CALJIC 2.50.01 - Interpretation

In People v. Van Winkle (1999) 75 Cal.App.4th 133, the defendant molested the daughter of a woman he had lived with for a short period of time. At trial, the prosecution introduced evidence that the defendant had previously molested his own daughter and her cousin. In his defense, the defendant stated that the victims had fabricated their stories of alleged abuse. ( Van Winkle, supra, 75 Cal.App.4th at pp. 136-138.) After the defendant was convicted of the charged offense, he appealed, contending that CALJIC No. 2.50.01 was unconstitutional. ( Id. at p. 142.) In rejecting the defendant's appeal, the Court of Appeal noted that there are ultimate or elemental facts that prove the elements of a crime.
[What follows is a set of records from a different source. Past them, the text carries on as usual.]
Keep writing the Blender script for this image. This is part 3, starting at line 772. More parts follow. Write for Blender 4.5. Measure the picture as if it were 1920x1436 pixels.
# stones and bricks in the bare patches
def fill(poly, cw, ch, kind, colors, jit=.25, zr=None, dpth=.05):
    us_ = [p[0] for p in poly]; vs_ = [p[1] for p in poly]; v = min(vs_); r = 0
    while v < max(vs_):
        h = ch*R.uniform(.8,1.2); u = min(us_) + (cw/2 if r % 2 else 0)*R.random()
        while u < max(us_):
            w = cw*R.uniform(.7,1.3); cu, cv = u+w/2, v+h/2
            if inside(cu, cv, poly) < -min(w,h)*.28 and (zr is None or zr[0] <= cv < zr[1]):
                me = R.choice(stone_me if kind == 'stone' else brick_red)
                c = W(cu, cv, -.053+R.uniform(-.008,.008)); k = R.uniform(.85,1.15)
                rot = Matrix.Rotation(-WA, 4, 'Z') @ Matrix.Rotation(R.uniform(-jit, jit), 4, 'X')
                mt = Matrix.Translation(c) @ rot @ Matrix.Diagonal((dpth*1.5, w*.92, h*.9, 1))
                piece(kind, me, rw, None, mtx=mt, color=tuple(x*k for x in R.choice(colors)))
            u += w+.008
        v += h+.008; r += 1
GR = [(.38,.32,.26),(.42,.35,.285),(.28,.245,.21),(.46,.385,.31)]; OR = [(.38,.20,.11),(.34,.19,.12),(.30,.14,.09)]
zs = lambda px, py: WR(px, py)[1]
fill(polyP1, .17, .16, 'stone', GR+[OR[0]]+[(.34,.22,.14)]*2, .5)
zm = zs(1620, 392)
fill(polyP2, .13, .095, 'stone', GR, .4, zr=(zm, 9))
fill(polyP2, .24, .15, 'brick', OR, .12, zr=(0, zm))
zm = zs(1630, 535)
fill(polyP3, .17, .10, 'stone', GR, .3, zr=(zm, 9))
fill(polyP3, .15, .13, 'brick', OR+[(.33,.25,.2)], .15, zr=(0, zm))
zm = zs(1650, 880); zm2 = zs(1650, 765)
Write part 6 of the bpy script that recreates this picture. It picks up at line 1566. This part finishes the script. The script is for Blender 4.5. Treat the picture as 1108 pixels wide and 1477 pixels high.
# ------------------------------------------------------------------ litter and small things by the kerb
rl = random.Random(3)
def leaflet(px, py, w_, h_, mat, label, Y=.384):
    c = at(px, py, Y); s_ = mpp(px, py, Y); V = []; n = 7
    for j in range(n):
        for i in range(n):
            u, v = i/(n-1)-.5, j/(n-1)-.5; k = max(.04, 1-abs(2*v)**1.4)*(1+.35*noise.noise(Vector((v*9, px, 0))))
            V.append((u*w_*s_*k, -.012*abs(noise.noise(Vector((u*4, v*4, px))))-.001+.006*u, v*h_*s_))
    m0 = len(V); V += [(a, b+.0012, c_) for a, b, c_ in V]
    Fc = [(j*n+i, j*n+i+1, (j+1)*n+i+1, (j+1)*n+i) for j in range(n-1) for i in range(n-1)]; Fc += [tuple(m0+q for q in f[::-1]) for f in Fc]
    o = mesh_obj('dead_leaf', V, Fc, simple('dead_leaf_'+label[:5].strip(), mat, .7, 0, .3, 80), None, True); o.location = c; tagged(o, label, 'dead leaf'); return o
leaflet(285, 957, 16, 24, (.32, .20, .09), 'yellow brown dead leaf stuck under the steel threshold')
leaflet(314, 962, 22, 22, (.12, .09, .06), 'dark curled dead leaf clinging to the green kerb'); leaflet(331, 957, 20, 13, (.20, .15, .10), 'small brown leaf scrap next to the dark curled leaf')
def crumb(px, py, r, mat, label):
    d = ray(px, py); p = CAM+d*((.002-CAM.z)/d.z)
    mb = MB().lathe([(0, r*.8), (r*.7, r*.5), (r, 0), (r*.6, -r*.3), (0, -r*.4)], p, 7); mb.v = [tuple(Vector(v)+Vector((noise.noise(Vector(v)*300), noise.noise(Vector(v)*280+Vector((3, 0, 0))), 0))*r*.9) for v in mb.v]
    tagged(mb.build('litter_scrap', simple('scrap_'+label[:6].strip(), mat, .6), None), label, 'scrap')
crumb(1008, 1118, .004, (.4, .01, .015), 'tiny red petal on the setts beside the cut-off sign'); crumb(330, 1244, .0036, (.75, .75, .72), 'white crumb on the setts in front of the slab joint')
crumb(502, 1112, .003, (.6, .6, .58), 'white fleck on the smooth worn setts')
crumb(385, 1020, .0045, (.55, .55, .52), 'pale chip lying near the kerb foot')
In contrast, evidentiary or basic facts do not necessarily prove the elements of the crime. ( Van Winkle, supra, 75 Cal.App.4th at p. 142.) The court reasoned that since proof of a prior sexual offense was an evidentiary or basic fact, and not an element of the crime charged, proof of the prior offense did not lead to the elements of the charged crime. (Id. at p. 143.) The court also noted that although inferences and presumptions often take a prominent position in the fact finding process, they do not infringe on the right to due process unless "they undermine the jury's responsibility in a criminal trial to find the ultimate facts (i.e., the elements of the crime) beyond a reasonable doubt." (Van Winkle, supra, 75 Cal.App.4th at pp. 142-143.) In determining whether inferences or presumptions infringe on due process rights, courts must distinguish between mandatory presumptions, which encroach upon the reasonable doubt standard, and permissive presumptions, which leave the jury free to accept or reject the inference suggested by the record. (Ibid.) The court in Van Winkle then concluded that CALJIC No. 2.50.01 did not violate due process rights because it contained permissive, rather than mandatory inferences, that allowed, but did not require the jury to find that the defendant was likely to commit, or did in fact commit, the charged crime. ( Van Winkle, supra, 75 Cal.App.4th at p. 143.) Because the inferences were permissive, the instruction did not dilute the prosecution's burden of proof to prove the charged crime beyond a reasonable doubt. ( Id. at p. 144.)